RTFA: http://www.nsf.gov/discoveries/disc_summ.jsp?cntn_…

Visual of Volcanoes Exterminating the Dinosaurs

The dinosaurs died gradually from climate change caused by a series of severe volcanic eruptions in India at the end of the Cretaceous period, says Gerta Keller, professor of geosciences at Princeton University. This theory contradicts the long-held notion that the dinosaurs died due to climate change when a giant meteor hit the Yucatan region of Mexico.

Keller’s theory has not yet been adopted by the broader scientific community, but it is rapidly gaining traction as she and her colleagues, funded by the National Science Foundation, report findings from their field work in India and Mexico. The most significant finding is geologic evidence that the mass extinction and the impact of the giant meteor occurred at two different times.

“The Chicxulub impact hit the Yucatan about 300,000 years before the mass extinction that included the dinosaurs and therefore could not have caused it,” Keller says. “We know the age of impact because my team discovered a layer of tiny glass melt-rock spherules in Mexico and Texas.” The spherules formed when the rocks were vaporized by the impact and blown into the stratosphere–and then rained down over North and Central America. “This glass spherule layer marks the precise time of the impact 300,000 years ago,” she notes.

The sediments and fossils in the older sediments below the spherule layer and younger sediments above it reveal how life was affected by the impact.

“We see no change, not a single species died out, so the mass extinction 300,000 years later must have been caused by another catastrophe,” Keller says. She’s firm in her belief that the other catastrophe was a series of volcanic eruptions in the Deccan Traps, a volcanic mountain range that covers much of India today. The mountains, which today are 12,000 feet high, were much higher in prehistoric times.

“Volcanic eruptions poured out lava flows after lava flows, stacking them like a layer cake,” she says. “The total volume in cubic miles was greater than the Rockies and the Sierras combined.”

Whoa!!! Wait … oh yes: Whoa!!!!!! I bet some old school archaeologists are steaming. Now THIS is news!

The photo is pure gold too, for that matter.
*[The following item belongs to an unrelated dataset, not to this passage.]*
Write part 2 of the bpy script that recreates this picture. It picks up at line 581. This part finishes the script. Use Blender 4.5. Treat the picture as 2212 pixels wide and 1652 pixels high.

Photo credit goes to Zina Deretsky.

  • I don't care if what is the real reason why dinosaurs are extinct now.. I'm glad and thankful that there is no dinosaur today..
  • Dickson -> RTFA. If you read the article from nsf.gov, you will find that they carbon dated the layers of melted glass associated with the Chicxulub impact to be ~300,000 years prior and many layers of earth below the fossilized remains of the dinosaurs. Who knows about the volcanoes (although a layer of magma coincides with the dinosaur remains), but it seems the asteroids simply came too much earlier. If it had been an event triggered by the asteroid, then the remains of the asteroid would be at the same level in the earth's surface as the dinosaur bones. Alternate theories are great, but they have to fit the data. That's a fundamental constraint. RTFA.
  • Rick Dickson
    They can't be sure of the dates between the extinction event and the KT impact. It's pure speculation. However, using deductive reasoning, I would venture that the asteroid caused the volcanic eruptions, and both events finished the dinosaurs. The earth is a closed geospheric system. All that pressure and force from the asteroid could have forced up magma near the surface in massive eruptions like the Deccan Traps. The Deccan Traps are not volcanoes, the magma came pouring out in huge quantities from fissures in the weak crust. I believe this to be the case based on other circumstantial evidence involving the Siberian Trap eruptions (also not volcanoes) right after the PT (Permian Triassic) impact event about 250 million years ago off the coast of Australia. Again it's simple physics: pressure and force exerted on a sphere at a given point with a crust and partially semi-liquid interior will cause that liquid to erupt at weak points in the crust. You can prove this theory by firing a BB gun at a rotten tomato. Tomato juice will erupt from fractures in the rotten skin elsewhere than at the BB entry point.